/ 30 October 2008

Down but not out -just yet

The nightmare of entire suburbs plastered in ”for sale” signs is not here, not yet anyway.

Although foreclosure figures in South Africa’s property market may have increased, they make up less than 1% of the more than two-million loans on book. But experts say that should the current economic climate prevail — with no interest rate relief for bond-holders in sight, and shrinking disposable household income — things could get worse.

Earlier this week the Alliance Group’s research showed that about 70 000 bond-holders are at least one month in arrears on their mortgage payments, although about 25 000 are in arrears of more than four months and under threat of foreclosure.

But Alliance Group chief executive Rael Levitt says this is from an extremely low base and in the grand scheme of things it is ”actually negligible”, compared to the size of South Africa’s mortgage market.

In times of rising interest rates and shrinking growth, the rise of mortgage delinquency is ”as sure as death and taxes”, says FNB home loans property strategist John Loos.

Loos says that given the increased size of the property market, which has grown ten-fold since 1998, an increase in the number of foreclosures is also likely.

What is of concern to Loos, however, is the growth of the household debt service ratio. This is the ratio of a household’s debt payments to its disposable income.

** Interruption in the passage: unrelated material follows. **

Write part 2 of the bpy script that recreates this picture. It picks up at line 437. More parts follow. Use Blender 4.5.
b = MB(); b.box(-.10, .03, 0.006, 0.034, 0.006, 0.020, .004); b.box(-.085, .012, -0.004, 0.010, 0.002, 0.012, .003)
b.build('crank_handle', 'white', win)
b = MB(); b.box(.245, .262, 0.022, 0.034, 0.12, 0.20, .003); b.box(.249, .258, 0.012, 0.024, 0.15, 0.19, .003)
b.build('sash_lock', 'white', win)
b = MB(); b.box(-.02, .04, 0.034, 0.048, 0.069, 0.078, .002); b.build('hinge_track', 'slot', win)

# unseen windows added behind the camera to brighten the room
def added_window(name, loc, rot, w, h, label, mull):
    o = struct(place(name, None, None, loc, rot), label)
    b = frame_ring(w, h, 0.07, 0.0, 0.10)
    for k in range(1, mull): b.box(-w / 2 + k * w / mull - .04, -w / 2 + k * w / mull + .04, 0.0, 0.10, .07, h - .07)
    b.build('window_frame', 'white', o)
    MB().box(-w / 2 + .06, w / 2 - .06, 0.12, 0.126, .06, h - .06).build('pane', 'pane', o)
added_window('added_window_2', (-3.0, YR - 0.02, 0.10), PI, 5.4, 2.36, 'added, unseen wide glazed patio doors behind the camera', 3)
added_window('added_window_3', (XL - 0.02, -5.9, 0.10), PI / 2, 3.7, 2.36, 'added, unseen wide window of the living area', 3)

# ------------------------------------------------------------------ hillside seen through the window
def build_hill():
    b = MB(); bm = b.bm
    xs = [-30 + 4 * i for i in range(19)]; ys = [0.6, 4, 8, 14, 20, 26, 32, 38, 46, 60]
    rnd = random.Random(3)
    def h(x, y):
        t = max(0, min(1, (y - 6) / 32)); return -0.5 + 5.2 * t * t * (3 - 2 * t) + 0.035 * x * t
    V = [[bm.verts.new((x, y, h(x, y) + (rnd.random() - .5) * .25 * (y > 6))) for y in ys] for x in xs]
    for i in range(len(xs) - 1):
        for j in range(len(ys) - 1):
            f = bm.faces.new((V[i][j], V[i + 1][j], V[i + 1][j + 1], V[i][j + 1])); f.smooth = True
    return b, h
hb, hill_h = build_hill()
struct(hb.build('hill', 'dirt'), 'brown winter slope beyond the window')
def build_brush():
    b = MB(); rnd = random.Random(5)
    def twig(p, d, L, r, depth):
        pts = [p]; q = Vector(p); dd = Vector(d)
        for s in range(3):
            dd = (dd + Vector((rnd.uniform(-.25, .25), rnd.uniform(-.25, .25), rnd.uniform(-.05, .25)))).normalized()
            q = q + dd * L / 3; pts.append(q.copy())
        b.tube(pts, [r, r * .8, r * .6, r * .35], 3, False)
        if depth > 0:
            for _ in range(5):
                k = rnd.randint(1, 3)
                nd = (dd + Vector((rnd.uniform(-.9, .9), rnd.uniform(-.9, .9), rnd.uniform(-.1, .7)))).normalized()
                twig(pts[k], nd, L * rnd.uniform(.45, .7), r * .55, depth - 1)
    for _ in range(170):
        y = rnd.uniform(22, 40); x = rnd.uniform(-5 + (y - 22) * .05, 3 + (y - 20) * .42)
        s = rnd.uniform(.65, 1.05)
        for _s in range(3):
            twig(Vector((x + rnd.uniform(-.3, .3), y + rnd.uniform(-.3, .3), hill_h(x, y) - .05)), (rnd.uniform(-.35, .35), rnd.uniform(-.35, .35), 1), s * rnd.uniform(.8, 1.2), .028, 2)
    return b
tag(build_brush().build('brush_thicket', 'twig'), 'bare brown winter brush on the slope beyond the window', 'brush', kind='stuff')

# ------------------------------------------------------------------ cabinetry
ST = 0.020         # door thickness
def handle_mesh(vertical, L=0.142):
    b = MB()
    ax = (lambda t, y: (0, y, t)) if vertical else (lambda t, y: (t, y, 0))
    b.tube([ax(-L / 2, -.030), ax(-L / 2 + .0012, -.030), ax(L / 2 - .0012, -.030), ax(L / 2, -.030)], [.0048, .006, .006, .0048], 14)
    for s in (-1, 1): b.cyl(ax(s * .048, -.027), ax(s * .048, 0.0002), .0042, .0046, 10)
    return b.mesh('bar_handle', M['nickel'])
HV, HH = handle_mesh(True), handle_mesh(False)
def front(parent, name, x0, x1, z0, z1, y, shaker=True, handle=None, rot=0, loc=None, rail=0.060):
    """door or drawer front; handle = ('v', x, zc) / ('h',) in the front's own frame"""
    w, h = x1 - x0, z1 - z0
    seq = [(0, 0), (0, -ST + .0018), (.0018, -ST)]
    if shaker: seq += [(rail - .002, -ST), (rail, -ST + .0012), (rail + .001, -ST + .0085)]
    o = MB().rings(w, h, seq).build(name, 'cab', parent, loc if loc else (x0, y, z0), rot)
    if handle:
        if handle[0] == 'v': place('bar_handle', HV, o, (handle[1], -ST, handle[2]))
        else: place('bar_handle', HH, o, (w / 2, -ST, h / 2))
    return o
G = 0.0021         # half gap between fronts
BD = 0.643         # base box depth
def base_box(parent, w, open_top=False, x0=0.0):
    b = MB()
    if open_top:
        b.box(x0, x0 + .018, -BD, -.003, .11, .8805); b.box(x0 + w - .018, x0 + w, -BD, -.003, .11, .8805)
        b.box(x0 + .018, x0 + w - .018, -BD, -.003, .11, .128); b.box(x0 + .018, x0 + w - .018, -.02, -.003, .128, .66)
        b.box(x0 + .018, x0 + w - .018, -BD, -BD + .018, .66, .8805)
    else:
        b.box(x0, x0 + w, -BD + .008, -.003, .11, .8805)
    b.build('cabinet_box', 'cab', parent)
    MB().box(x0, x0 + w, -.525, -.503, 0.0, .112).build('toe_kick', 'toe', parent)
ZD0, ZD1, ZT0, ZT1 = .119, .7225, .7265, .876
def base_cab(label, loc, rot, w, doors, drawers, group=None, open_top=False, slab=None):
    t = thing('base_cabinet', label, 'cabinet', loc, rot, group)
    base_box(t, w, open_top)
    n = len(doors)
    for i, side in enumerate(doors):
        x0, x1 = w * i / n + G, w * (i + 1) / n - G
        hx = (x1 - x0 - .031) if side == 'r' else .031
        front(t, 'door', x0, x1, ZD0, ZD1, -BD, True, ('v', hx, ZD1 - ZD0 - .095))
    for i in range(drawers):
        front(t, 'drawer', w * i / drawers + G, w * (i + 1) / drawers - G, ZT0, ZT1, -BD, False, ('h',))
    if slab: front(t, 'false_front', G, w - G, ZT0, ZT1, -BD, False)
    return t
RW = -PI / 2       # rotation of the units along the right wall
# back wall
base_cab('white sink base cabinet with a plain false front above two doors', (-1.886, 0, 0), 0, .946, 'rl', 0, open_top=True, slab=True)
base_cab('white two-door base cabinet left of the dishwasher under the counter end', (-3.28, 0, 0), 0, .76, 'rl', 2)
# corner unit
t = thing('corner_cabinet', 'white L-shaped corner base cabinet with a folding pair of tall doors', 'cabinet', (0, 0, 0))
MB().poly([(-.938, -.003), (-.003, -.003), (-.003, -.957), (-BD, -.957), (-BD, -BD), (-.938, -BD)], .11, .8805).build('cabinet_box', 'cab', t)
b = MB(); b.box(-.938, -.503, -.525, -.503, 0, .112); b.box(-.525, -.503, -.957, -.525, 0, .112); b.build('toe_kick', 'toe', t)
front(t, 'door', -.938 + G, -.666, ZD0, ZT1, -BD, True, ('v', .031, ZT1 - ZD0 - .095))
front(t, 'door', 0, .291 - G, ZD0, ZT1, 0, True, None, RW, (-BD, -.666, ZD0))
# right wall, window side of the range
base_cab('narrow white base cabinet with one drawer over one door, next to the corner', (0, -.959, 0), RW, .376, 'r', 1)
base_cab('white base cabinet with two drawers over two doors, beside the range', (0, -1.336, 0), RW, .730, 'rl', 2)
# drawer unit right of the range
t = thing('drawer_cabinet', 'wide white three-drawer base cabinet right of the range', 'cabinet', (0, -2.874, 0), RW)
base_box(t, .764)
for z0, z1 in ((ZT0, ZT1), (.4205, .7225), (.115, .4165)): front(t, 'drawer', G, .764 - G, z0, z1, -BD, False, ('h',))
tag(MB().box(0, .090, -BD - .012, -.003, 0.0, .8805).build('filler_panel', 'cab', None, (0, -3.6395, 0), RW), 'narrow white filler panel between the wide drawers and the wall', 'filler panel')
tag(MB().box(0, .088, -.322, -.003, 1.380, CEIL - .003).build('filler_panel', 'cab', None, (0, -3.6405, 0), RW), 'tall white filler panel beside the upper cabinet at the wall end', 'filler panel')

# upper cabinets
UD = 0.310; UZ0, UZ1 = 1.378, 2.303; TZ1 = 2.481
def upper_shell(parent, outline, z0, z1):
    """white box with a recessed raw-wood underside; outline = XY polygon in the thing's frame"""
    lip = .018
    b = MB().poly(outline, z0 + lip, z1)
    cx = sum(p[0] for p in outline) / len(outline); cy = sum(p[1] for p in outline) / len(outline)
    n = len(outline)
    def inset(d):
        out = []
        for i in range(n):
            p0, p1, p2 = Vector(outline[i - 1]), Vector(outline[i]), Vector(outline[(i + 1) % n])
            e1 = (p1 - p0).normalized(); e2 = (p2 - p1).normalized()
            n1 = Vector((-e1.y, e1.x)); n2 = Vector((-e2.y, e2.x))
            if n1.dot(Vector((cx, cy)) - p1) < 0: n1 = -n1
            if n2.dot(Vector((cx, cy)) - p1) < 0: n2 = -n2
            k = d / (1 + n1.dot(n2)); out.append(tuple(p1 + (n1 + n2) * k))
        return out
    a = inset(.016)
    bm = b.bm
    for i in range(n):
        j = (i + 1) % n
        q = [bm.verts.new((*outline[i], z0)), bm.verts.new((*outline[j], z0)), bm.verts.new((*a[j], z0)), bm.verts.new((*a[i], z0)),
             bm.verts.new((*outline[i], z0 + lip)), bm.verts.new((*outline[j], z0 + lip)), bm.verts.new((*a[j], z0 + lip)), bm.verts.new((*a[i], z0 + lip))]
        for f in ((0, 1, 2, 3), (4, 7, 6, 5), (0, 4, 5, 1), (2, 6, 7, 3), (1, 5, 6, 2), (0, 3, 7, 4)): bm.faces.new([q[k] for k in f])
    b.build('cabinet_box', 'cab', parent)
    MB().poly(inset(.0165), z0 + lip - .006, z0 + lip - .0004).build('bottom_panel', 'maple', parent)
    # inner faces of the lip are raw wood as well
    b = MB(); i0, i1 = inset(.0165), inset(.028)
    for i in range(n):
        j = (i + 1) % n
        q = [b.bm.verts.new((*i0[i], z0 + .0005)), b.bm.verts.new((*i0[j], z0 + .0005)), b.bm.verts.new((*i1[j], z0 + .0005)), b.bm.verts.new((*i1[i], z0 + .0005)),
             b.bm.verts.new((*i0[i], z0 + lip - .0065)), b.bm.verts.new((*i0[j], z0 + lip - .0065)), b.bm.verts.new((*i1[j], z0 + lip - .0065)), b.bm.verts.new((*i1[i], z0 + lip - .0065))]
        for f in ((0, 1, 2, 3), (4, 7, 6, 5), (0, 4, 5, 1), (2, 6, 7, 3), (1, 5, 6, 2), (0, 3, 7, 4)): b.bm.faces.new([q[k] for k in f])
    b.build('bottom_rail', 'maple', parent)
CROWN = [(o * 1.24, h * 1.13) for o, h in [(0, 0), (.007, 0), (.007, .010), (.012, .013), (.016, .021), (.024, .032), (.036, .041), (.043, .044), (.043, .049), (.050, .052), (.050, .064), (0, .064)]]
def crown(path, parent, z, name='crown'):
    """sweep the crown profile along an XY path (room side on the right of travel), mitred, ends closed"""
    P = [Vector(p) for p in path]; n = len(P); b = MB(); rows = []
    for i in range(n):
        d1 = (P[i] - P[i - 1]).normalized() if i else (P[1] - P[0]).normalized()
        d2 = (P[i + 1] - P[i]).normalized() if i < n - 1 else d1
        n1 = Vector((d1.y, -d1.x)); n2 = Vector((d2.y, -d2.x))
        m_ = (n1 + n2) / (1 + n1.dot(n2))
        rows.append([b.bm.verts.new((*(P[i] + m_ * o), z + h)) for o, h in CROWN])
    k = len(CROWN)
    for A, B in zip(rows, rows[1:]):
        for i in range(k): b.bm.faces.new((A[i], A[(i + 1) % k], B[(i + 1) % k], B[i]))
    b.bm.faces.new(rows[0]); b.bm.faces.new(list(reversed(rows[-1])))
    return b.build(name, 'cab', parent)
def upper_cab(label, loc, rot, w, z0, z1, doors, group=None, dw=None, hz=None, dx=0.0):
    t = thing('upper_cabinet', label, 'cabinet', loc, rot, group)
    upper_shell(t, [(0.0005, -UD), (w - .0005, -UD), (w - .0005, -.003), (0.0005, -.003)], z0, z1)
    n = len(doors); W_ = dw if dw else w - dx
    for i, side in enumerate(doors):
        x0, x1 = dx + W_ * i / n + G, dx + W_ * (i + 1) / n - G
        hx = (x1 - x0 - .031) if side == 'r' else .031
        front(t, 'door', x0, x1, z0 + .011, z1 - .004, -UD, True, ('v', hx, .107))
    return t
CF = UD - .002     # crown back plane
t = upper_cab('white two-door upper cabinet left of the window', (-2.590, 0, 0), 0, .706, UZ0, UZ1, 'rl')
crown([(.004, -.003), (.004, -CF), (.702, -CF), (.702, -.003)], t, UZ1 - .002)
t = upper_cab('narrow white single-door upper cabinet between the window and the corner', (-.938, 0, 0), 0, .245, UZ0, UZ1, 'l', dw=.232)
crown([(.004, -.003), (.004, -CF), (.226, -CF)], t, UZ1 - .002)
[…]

”This is a good indicator of household stress levels,” says Loos. He estimates that the ratio currently sits at 12%, levels that have not been seen since 1998.

Countries such as the US and the UK have seen their housing markets descend into freefall. More than 10 000 foreclosures a day take place in the US. In the UK about 10% of the housing market is in a negative equity position, in which the value of the mortgage on a house outstrips the actual value of the property.

According to Levitt only about 1,8% of South African homes are in danger of slipping into negative equity.

But the depth of the global market turmoil and the extent to which it will affect South Africa’s economy could be the larger problem.

”How bad the global recession is going to get is a big concern,” says Loos. There is the possibility that the local economy could follow the slide into recession and halt growth. Job losses become a real threat, he says.

”People’s income streams are much more of a concern for a home loans bank,” says Loos.

In research published earlier this month Absa Bank noted ”in real terms, after adjustment for inflation, house prices were in September at levels last seen in January 2006”. It recorded, on average, a real house price growth decline of 10,2% year on year in August.

It attributed the slowdown to a number of factors including inflation, interest rate hikes and the slowing of real household income growth.

”There is real concern with macro-economic issues,” says Jacques du Toit, senior property analyst at Absa Bank. ”Real disposable income growth is already under severe pressure. It could become difficult for households to service their debt if job losses take place.”

Busing to the best buys
The auction market, which disposes of many a repossessed home and property, is unfamiliar territory to most potential buyers.

With this in mind, Sandro Crosti, chief executive of PropList and Repolist, two real estate businesses, decided to create Repo Bus Tours, the first of its kind in South Africa.

The tours, taken on a luxury bus, operate across Johannesburg and take potential buyers to properties and auctions around the city. If the bus can’t get to the property, the auction can be held on the bus.

”We saw the flood of properties coming on to the market and we needed to create interest from the public. We also want to get as much as possible for sellers to ensure they can cover their debt,” he says.

The first tour ran last Saturday, but Crosti says the company is preparing for a roll-out in centres such as Durban and Cape Town, within the next three weeks.

It costs R200 to take a tour but people on the tour are ”serious buyers”, he says, pointing out that the first tour saw all the properties auctioned off. Crosti believes that market conditions are not going to improve in the immediate future.

”We are dealing with the backlog. We see the effects only 18 months down the line and we still have 18 months of trauma in store.”